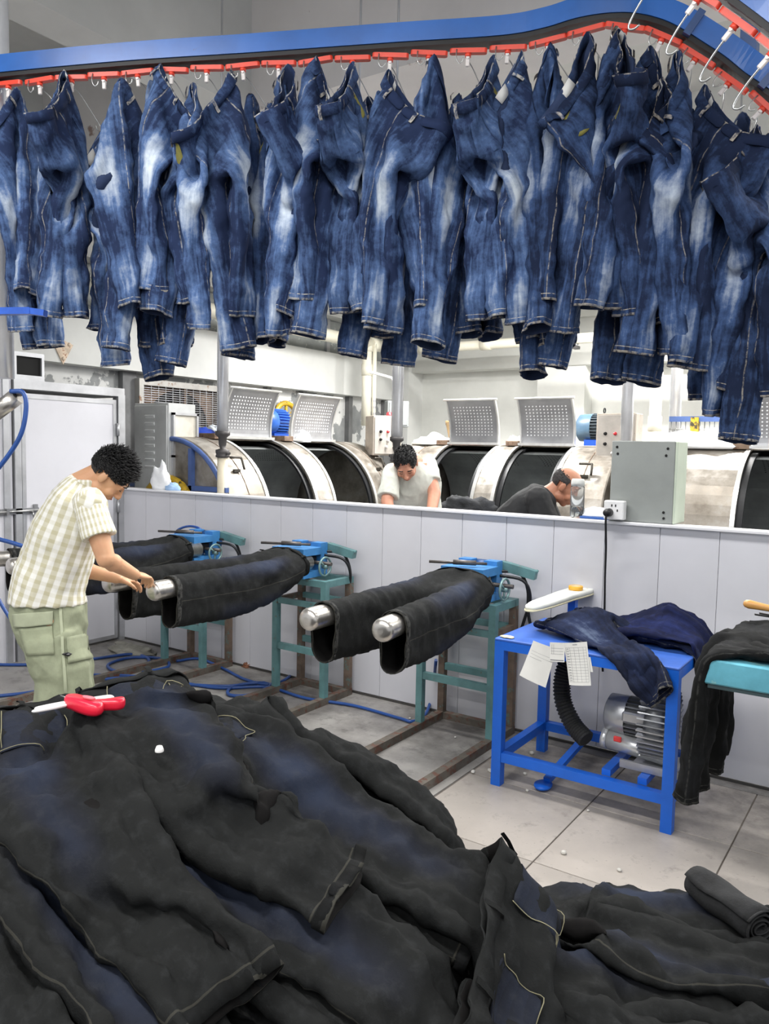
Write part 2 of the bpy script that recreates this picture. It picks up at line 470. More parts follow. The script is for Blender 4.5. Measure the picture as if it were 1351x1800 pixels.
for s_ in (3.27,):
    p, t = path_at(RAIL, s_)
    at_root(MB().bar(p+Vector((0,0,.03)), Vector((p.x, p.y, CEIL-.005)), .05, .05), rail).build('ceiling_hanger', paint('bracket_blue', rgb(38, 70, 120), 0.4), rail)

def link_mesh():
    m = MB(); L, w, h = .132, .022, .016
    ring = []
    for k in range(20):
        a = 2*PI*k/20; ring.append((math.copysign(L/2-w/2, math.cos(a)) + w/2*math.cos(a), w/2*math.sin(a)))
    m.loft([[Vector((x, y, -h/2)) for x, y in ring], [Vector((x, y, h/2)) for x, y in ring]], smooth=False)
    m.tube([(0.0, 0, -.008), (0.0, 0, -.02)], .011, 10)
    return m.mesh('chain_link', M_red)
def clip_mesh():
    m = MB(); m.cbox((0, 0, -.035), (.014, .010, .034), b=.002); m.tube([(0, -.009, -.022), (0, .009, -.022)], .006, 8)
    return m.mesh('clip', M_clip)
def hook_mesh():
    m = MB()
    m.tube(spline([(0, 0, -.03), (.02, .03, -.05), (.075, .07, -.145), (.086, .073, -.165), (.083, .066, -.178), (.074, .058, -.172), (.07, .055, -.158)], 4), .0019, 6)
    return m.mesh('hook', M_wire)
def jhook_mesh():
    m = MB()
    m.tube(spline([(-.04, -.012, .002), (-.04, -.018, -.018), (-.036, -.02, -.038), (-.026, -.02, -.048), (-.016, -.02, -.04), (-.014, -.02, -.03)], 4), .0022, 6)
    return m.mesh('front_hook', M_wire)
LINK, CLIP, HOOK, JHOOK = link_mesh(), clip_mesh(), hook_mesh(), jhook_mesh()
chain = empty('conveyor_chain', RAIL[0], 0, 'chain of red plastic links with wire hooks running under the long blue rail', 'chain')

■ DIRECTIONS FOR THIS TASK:
Every line is to be duplicated exactly, though pictures stay out.

■ RESULT:
Write part 2 of the bpy script that recreates this picture. It picks up at line 470. More parts follow. The script is for Blender 4.5. Measure the picture as if it were 1351x1800 pixels.
for s_ in (3.27,):
    p, t = path_at(RAIL, s_)
    at_root(MB().bar(p+Vector((0,0,.03)), Vector((p.x, p.y, CEIL-.005)), .05, .05), rail).build('ceiling_hanger', paint('bracket_blue', rgb(38, 70, 120), 0.4), rail)

def link_mesh():
    m = MB(); L, w, h = .132, .022, .016
    ring = []
    for k in range(20):
        a = 2*PI*k/20; ring.append((math.copysign(L/2-w/2, math.cos(a)) + w/2*math.cos(a), w/2*math.sin(a)))
    m.loft([[Vector((x, y, -h/2)) for x, y in ring], [Vector((x, y, h/2)) for x, y in ring]], smooth=False)
    m.tube([(0.0, 0, -.008), (0.0, 0, -.02)], .011, 10)
    return m.mesh('chain_link', M_red)
def clip_mesh():
    m = MB(); m.cbox((0, 0, -.035), (.014, .010, .034), b=.002); m.tube([(0, -.009, -.022), (0, .009, -.022)], .006, 8)
    return m.mesh('clip', M_clip)
def hook_mesh():
    m = MB()
    m.tube(spline([(0, 0, -.03), (.02, .03, -.05), (.075, .07, -.145), (.086, .073, -.165), (.083, .066, -.178), (.074, .058, -.172), (.07, .055, -.158)], 4), .0019, 6)
    return m.mesh('hook', M_wire)
def jhook_mesh():
    m = MB()
    m.tube(spline([(-.04, -.012, .002), (-.04, -.018, -.018), (-.036, -.02, -.038), (-.026, -.02, -.048), (-.016, -.02, -.04), (-.014, -.02, -.03)], 4), .0022, 6)
    return m.mesh('front_hook', M_wire)
LINK, CLIP, HOOK, JHOOK = link_mesh(), clip_mesh(), hook_mesh(), jhook_mesh()
chain = empty('conveyor_chain', RAIL[0], 0, 'chain of red plastic links with wire hooks running under the long blue rail', 'chain')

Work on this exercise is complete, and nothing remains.